Il est certainement possible d'atteindre ces objectifs grâce au travail des clubs sportifs et des associations où la valeur formative du sport peut être pleinement déployée car, en plus d'être des lieux de pratique sportive, ils offrent également des conseils, une écoute, une communauté, et une réhabilitation. Si ces clubs doivent apporter une réponse définitive aux demandes d'aujourd'hui, ils doivent être configurés non seulement comme des fournisseurs de services sportifs, mais aussi comme des chemins de vie importants, axés sur des valeurs fondamentales. Des clubs sportifs dynamiques sont donc nécessaires, toujours prêts à écouter les besoins humains et éducatifs dans leurs localités, ouverts à la coopération avec d'autres organismes éducatifs (familles, écoles, paroisses ...) et prêts à accueillir tout le monde, en particulier ceux qui ont le plus grand besoin de soutien pour leur formation et leur éducation. Les activités de ces clubs doivent être des expériences de vie authentiques, axées essentiellement sur la nécessité d'aider chaque athlète à donner le meilleur d'eux-mêmes, que ce soit à l'entraînement ou en compétition, à l'école, en groupe ou à la maison.

V. Conclusion

Le sport n'est certainement pas une panacée pour tous les maux du monde perturbé d'aujourd'hui, et en particulier le monde des jeunes. Mais il ne fait aucun doute que c'est une activité humaine extrêmement populaire qui peut être utile pour établir des modèles et influencer très utilement la structuration des personnalités et des modèles comportementaux. Car la pratique sportive est un moyen important de développement humain et social, si elle s'inscrit dans un contexte éducatif spécifique et clairement défini, car elle permet aux individus d'acquérir des qualités et attitudes essentielles dans la vie, telles que la connaissance de soi, l'autocontrôle, la capacité de concourir, de coopérer et d'accepter des sacrifices pour atteindre un but, et accepter la victoire et la défaite de bonne grace.

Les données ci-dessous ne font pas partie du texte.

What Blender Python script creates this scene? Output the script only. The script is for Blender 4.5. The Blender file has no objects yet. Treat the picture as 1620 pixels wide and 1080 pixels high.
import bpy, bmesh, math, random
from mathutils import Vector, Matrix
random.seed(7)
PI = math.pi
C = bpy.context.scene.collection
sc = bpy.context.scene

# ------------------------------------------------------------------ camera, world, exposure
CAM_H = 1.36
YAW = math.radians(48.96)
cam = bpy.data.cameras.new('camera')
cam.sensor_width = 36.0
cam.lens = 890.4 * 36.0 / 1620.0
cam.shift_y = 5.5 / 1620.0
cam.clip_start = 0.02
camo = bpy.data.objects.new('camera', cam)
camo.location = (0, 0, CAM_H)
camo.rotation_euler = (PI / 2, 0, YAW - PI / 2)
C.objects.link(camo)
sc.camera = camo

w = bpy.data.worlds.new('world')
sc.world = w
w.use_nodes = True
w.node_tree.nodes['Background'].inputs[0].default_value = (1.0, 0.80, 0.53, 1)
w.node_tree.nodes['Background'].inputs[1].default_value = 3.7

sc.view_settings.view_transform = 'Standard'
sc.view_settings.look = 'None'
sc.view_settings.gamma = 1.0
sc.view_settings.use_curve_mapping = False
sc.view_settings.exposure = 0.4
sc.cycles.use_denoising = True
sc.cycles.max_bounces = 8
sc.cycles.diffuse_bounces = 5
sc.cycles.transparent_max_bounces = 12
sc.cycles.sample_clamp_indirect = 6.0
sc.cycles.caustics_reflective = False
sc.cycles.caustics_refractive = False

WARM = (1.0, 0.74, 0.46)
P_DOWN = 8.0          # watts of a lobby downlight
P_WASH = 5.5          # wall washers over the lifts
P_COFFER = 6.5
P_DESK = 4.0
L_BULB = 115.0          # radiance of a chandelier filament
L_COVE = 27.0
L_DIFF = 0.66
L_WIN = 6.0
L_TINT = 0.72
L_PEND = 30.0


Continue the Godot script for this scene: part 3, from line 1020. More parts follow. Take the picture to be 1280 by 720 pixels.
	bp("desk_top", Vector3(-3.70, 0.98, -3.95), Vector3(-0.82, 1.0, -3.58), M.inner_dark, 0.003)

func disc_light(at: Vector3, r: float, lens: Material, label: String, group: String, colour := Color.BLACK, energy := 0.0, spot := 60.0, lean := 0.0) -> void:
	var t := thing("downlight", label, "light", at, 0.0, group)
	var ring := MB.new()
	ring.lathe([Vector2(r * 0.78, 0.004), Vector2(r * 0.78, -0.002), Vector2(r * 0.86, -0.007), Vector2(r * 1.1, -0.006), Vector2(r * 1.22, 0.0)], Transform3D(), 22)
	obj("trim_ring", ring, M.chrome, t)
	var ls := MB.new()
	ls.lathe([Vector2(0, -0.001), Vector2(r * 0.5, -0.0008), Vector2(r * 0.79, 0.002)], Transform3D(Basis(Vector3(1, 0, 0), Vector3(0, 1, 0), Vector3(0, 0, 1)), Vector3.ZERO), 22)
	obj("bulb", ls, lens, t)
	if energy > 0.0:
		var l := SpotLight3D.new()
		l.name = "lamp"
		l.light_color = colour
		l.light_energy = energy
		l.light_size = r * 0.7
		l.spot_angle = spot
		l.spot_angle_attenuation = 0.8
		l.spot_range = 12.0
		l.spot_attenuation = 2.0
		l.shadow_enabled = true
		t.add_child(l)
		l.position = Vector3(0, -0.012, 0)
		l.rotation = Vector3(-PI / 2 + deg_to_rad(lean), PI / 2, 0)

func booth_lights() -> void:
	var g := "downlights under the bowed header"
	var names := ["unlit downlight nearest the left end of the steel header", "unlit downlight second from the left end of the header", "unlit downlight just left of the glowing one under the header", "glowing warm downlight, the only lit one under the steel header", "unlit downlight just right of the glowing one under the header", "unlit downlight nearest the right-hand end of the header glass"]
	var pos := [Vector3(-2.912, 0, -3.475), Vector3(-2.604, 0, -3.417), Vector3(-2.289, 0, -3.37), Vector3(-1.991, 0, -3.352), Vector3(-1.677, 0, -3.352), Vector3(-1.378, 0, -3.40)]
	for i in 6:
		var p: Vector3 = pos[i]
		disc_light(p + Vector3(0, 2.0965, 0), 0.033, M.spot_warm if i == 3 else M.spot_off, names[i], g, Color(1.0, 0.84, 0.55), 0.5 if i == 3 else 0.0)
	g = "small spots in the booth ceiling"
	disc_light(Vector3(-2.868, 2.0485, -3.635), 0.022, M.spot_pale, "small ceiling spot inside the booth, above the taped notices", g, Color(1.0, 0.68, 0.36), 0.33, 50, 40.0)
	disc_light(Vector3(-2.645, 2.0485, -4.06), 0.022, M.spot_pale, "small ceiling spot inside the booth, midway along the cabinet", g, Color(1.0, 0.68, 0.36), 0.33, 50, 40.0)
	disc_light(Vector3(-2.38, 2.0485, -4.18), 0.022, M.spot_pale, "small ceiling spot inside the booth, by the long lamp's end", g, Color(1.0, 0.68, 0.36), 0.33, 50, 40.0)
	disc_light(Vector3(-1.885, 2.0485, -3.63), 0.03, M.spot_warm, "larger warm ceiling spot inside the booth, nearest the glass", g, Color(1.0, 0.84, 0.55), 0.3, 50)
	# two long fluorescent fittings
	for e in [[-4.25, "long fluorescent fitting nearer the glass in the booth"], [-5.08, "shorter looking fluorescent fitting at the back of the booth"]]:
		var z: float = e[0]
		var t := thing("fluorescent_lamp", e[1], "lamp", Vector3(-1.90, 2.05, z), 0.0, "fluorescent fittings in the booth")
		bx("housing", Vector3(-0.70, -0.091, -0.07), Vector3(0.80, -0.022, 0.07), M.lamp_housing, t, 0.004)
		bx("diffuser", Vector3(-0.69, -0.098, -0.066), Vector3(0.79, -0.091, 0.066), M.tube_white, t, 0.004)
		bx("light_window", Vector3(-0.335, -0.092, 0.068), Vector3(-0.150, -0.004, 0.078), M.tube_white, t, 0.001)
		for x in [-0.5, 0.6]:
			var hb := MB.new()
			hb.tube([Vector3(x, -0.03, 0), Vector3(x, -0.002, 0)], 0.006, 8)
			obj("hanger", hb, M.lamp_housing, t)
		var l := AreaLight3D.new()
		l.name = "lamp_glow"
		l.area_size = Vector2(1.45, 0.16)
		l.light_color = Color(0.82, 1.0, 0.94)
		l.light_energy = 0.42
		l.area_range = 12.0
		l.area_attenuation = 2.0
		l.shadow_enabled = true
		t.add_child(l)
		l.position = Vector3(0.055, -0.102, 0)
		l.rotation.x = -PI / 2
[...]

Les éducateurs s'accordent à dire que la pratique du sport est très importante pour les jeunes, car elle oblige les garçons et les filles à utiliser activement leurs énergies psychophysiques pour agir de manière délibérée, établir des relations très étroites avec leurs contemporains et structurer leur temps libre. Ce sont des compétences qui, si elles sont acquises à l'adolescence dans un environnement sportif, sont utiles aux personnes de tous âges et dans toutes les sphères de la vie.

En conclusion, je voudrais partager avec vous mon profond désir que ce séminaire soit, comme l'a dit Jean-Paul II au Jubilé des sportifs, l'occasion de trouver un nouveau zèle créatif et motivant, afin que le sport, sans perdre sa vraie nature, puisse répondre aux besoins de notre temps: le sport qui ... libère les jeunes des pièges de l'apathie et de l'indifférence, et suscite un sain sentiment de compétition en leur sein; ... le sport qui contribue à l'amour de la vie, enseigne le sacrifice, le respect et la responsabilité, conduisant au plein développement de toute personne humaine.